Here's another instance of policymakers getting it wrong. Not long ago governments were in thrall to the motor industry. Then came computers and IT. But today, or until recently, it was finance. Here's George Monbiot quoting UK Prime Minister Gordon Brown:
In 2004 he told an audience of bankers that “in budget after budget I want us to do even more to encourage the risk takers”. In 2007 he boasted that the City of London’s success was the result of the government “enhancing a risk based regulatory approach, as we did in resisting pressure for a British Sarbannes-Oxley after Enron and Worldcom”. The great cop-out, 8 SeptemberThe problem is deeper and more widespread than that of governments' complying with the wishes of their paymasters in big business.
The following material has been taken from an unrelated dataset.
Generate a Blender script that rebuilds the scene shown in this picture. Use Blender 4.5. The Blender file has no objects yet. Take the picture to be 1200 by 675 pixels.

Our governments are democratic, so have to sell their degenerate thinking to the electorate. And, not being specialists, we too easily identify the success of particular sectors or, say, an increase in GDP, as improvements in societal wellbeing. This, they might have been at lower levels of development. But they are not always so, and our policymaking system has been too slow to recognise this.
It's hardly surprising. Society is so complex that it takes us too long to identify the causes of social and physical depredations, by which time it's very often to do much about them. The policymaking process to the outsider is too complex and arcane to follow closely. Perhaps Social Policy Bonds are the answer. They would subordinate all activity and funding to the achievement of social and environmental outcomes, rather than try to prejudge how best to achieve these outcomes. Insiders and outsiders would see clearly that a healthy finance, or IT, or whatever, sector is not an end in itself, but a means to various ends, and that government would be both more efficient and more transparent if it targeted these ends directly.